The Nepali content of Secret Places is excellent, but the editing of the volume overall is simply baffling. Despite the sub-title “New Writing from Nepal,” the fact that a picture of a Nepali temple adorns the front page, and that beautiful black and white photographs of Nepal by Linda S. Connor are interspersed throughout the volume, Secret Places also contains some writing from Japan, Korea and elsewhere. Not in a separate section, but dispersed throughout the Nepali writing. Surely Special Issue means Special Issue, not partly-Special Issue? The worst aspect of this editorial decision was that Thapa’s essay mentioned above, that clearly acts as an introduction to the volume, appears on page 67. Some of the writing she introduces has already been read! Perhaps the editors weren’t anticipating anyone sitting down and reading this journal as a book, from front to back, as I did.

This layout was frustrating and annoying, but did not completely detract from the pleasure of being introduced to this varied literature from a place still under-represented on the world literary scene. It was published quite a long time ago now, in 2001, shortly after Nepal had been through a period of immense turmoil stemming from the murder of several members of its royal family. I hope this collection has not been, nor will be, a one-off.

Jamali-Kamali: A Tale of Passion in Mughal India, Karen Chase (2011)

I’m not usually one to read poetry, I find its brevity unsatisfying. But I bought Karen Chase’s Jamali-Kamali not knowing it was of this genre, and was glad that I was forced out of my literary comfort zone. Jamali-Kamali is a long narrative poem recounting the love affair between sixteenth-century Mughal court poet Jamali, and his male lover Kamali.

But more than just a poem, this book is a whole visual and historical account. A long introduction by art historian Milo Beach sets the context for Chase’s poem. The Jamali-Kamali tomb today lies off the Mehrauli-Gurgaon highway in Delhi, in the Mehrauli Archaeological Park, just south of one of Delhi’s most visited tourist sites, the Qutb Minar, but receiving far fewer tourists itself. It is intricately decorated with blue and red tiles and decoration, in a way that many of north India’s Mughal monuments must have once been, and is quite well preserved and maintained. Several photographs of the exterior and interior of the building accompany Beach’s short essay. The building contains two tombs, side by side, Jamali’s and Kamali’s. Jamali was a court poet of Sikander Lodi’s reign in the sixteenth century, but nobody knows who Kamali was. As Beach notes, legend and oral histories variously state that Kamali was Jamali’s pen-name, that she was Jamali’s wife, or that he was Jamali’s male lover.

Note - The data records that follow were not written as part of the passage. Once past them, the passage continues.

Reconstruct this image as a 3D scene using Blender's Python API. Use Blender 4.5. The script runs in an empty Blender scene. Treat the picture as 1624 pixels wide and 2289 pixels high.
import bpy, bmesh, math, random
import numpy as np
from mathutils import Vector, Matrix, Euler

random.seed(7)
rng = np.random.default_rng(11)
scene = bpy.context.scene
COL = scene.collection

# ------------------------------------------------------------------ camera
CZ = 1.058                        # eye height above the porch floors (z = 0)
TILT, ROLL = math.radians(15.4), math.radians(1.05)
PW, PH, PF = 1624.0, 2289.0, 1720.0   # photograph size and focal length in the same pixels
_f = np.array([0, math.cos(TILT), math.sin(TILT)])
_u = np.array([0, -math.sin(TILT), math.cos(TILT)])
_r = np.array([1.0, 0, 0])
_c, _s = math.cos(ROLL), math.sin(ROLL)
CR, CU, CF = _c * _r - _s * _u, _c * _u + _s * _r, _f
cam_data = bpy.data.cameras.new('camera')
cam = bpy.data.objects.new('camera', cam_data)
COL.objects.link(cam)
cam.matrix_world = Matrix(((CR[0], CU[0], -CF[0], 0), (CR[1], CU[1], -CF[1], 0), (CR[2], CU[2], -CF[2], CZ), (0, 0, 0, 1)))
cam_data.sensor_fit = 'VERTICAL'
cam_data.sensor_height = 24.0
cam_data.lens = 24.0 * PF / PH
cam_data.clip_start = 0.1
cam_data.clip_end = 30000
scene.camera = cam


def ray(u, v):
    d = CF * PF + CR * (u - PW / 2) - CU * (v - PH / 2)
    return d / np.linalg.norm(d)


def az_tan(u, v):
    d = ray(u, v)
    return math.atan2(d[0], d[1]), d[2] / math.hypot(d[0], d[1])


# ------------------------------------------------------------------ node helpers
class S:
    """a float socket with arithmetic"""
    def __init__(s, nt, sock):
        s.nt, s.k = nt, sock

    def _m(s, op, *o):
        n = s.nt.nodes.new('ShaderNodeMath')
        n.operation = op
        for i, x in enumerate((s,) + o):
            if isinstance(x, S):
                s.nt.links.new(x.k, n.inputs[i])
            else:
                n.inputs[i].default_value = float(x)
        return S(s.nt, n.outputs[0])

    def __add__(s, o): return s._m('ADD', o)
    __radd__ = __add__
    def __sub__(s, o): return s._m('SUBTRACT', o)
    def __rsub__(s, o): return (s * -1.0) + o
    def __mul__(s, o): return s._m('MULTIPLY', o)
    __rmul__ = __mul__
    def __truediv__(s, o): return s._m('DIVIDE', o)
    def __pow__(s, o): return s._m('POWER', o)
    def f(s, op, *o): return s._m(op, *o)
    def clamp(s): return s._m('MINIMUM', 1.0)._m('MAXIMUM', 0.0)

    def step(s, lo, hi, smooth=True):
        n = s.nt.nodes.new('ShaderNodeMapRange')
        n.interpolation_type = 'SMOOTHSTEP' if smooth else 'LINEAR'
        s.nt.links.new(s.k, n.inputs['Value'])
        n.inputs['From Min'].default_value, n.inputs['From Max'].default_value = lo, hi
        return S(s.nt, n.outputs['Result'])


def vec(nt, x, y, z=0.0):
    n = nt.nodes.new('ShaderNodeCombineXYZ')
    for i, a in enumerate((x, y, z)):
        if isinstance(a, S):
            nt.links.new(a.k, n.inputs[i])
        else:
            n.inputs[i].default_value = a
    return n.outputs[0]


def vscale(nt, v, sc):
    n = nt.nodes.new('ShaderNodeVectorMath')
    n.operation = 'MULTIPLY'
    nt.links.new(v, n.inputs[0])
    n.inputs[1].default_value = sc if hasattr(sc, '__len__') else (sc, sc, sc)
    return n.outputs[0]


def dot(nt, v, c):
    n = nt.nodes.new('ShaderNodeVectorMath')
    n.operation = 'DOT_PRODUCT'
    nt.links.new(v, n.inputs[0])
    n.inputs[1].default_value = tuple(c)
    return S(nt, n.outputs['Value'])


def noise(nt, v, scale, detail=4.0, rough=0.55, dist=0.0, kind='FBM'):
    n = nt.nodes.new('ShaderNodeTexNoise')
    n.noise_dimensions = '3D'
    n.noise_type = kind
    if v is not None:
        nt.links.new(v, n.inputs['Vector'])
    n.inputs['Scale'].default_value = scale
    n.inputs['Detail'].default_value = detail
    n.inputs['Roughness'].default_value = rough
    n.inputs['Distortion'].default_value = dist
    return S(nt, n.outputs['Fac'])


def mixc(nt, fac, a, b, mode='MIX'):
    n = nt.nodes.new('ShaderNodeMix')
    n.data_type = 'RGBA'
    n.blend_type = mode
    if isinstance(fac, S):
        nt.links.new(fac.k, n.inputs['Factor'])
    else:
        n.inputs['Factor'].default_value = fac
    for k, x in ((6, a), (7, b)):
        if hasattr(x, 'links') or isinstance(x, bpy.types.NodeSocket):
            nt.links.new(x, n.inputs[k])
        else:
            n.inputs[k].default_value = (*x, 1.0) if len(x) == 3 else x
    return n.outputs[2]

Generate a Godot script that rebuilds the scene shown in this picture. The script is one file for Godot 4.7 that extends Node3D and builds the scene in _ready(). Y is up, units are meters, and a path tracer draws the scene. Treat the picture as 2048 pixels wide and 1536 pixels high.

Chase has followed the last suggestion. As the court poet, the narrative voice largely belongs to Jamali, and this is where the poem begins:

In the plump dusk, I hear/ a peacock screech,/ eye marks on my lover’s neck.

Kamali, let’s go/ to the lake/ to moisten our love scars.

I will wash mud from/ your muscled legs.

My secrets rest/ in the wedding/ hut. I visit another/ man as the moon/ circles down.

Come my protege,/ my Kamali, to bed./ I will show you/ moves of a new/ planet as no/ astrologer could.

(p. 23)

Jamali was known to be an extensive traveler, traveling to places as far away as Spain in his role as court poet. The poem recounts the pain of the long periods of separation that Jamali and Kamali would have had to endure. Finally, Jamali is killed while accompanying king Humayun on a military expedition west to Gujarat. Kamali’s poetic voice is heard, more staccato than Jamali’s as he, of course, is the narrator purely of Chase’s imagination, with no historical persona upon which to draw:

Nights now/ sleepless.

Gulping water./ Tuk tuk tuk–the owl.

I am dismantled/like glass chips.

(p. 61)

Jamali-Kamali: A Tale of Passion in Mughal India contains a beautiful poem, but as a book it is more than this. It is the sum of several parts–photography, historical essay, poem–that together, add up to an experience, a suggestion that history does not just lie in the known and the unknown, that the unknown can perhaps be imagined and put into words to become an alternate possibility.